Been dating for 7 months.

Me and my girlfriend have had a rocky couple months and recently she got a new job and she’s been getting distant and asked for a break. At this point I didn’t know she was struggling with her mental health so I was very confused and we agreed to not have a break, however I’m now thinking as much as it would hurt me if it’s what she needs for her mental health I’m ready to go through with it.

I asked her what’s going on and she said her mental health is doing too well and that I’ve done nothing wrong but our relationship might be the reason for her mental health. It’s taking a toll on me but I love her and want to be there for her.

Would appreciate advice on how to help support her

TL:DR
My gf told me she is struggling with her mental health and I don’t know how to support her

12 comments
  1. If she thinks the relationship is the root cause of her issues, then the best choice would be to let her go and assume she won’t be back.

  2. I don’t think you’ve really gotten a clear consent from her that she wants your support. What she did was share something, not ask for something. Are you sure that your motivation isn’t to support her *so that your relationship doesn’t end?* That’s understandable but maybe not what she actually wants.

  3. I support what the other two commenters said 🙂 good luck, you’re kind to want to support her even if that’s ultimately not what she ends up needing from you

  4. Walk away . She doesn’t know what her issue is , she has 0 accountability. Life is too short to be a scapegoat.

  5. I hate to say this, but when a person says she needs a break, most of the time it leads to a break up! Have you asked her what a break means to her? And if it’s in her plans to break up? You should have an honest conversation about this…

  6. Best thing to do if someone wants a break, is to give them one. She will just feel more trapped / pressure. Give her space, tell her you are there for her if needed and go from there.

  7. Couple is a thing of 2, do you want to stay with her but… Does she honestly want to?.
    If she does, you both may need professional help together, mental health can be very serious thing and it will affect you both.

  8. I’d suggest questions along these lines… ‘What can I do to support you? Do you know of anything we can do together to help how you’re feeling? Do you want to talk & I just listen? Is there someone else you feel comfortable opening up to?’ Fingers crossed for you both.
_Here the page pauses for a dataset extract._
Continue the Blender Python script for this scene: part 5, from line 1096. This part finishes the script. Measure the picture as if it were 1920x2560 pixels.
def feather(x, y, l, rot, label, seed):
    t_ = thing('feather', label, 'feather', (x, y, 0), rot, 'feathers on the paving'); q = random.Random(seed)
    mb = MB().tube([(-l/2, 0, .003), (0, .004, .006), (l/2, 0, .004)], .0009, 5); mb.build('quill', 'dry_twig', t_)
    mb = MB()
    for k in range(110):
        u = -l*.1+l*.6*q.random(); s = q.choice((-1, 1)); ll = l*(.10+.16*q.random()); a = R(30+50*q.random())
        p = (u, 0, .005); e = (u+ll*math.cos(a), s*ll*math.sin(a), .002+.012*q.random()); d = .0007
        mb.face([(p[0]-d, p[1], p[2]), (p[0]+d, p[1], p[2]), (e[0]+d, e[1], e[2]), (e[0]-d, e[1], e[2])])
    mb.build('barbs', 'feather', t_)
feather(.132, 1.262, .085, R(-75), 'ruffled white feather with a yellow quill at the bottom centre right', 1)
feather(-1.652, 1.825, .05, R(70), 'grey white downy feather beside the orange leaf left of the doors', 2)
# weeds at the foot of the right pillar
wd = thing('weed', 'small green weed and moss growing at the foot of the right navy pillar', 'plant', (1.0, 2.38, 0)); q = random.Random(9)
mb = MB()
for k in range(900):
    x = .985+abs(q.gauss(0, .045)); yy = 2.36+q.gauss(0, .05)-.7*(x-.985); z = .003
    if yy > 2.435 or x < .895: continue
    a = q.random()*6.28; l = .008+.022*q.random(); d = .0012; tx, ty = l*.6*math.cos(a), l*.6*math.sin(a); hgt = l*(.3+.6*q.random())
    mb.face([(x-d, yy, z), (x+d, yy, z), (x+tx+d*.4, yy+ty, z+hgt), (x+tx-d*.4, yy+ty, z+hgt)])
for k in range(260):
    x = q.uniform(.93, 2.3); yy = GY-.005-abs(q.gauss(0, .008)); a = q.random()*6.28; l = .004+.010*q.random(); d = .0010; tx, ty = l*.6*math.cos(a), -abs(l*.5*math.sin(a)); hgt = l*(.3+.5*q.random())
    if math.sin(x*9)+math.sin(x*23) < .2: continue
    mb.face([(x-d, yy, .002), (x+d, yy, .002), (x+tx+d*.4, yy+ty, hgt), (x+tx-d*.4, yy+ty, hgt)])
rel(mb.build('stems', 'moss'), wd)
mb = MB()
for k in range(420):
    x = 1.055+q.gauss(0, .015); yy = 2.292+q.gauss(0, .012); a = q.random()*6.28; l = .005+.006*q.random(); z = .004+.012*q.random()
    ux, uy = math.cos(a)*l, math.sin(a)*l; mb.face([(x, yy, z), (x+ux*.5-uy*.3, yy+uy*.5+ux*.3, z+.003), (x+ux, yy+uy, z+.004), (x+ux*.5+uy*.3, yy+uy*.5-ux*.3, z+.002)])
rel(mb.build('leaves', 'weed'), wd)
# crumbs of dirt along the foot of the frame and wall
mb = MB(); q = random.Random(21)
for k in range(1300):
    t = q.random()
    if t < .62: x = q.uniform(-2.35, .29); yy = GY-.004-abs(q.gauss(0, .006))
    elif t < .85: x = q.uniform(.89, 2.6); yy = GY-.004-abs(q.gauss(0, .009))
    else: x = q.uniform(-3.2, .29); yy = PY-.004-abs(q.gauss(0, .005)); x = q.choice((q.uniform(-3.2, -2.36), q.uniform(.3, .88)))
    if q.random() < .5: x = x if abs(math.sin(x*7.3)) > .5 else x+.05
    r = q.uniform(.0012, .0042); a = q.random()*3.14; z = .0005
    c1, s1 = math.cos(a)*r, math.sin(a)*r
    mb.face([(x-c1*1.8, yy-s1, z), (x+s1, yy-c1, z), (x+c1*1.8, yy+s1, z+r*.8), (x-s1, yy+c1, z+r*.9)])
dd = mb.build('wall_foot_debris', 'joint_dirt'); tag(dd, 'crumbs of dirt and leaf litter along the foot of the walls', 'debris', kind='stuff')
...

  9. Having looked at your other post & your girlfriend offering you an ultimatum so soon (imo 7 months is fast to issue one), my gut is saying she might want to break up. Especially if she’s asked to take a break also. She may be struggling with how you’ll personally deal with the break up/break. If you do go ahead with either, block her, get some fresh air, see friends & family, keep busy & healthy. Cut all contact & drop off eachothers items ASAP. You don’t need to be worrying about these issues early in your relationship. Take care.

  10. Honestly, when someone is struggling with mental health there is nothing you can do but give them space, they dont know why they are having issues, it only hurts them more to pressure them with the question of why. I know it hurts but the best thing you can do for her is give her space. And let them know you are there for them when they need you.

  11. It might be finding the time to keep you happy and build a career at the same time. I was the same, until she finds a balance she will be like this.

    Be the person who she was attracted to before you both became exclusive and give her space.

  12. The stress of a new job or big changes at work often cause major distress, big energy losses, or setbacks for someone who struggles with depression. We see this cited almost every day on this subreddit from the person going through it or their partners.

    Be sure to ask what she thinks is causing her the .out concern in her life. Even if she says it is her job, remember that most of us can do without a relationship for a while but we absolutely need the income from a job to survive. See if there are things you can do to relieve stress, worry, overwhelm, etc. but only if she wants you to do so. When you ask her again if she wants you to stay together, if she gives you anything less than a clear, confident yes, it is probably best to give her her space, allow her to find a way to be well functioning independently, and support her from afar as a friend. As many have said, remember this is 7 months, not years or in a marriage. If this is something she really struggles with, she has to figure some of this out on her own before she puts any extra responsibilities on a boyfriend or partner or spouse. She will be thankful for the opportunity to do that so she can live her life and whether you know it or not now, you will be too.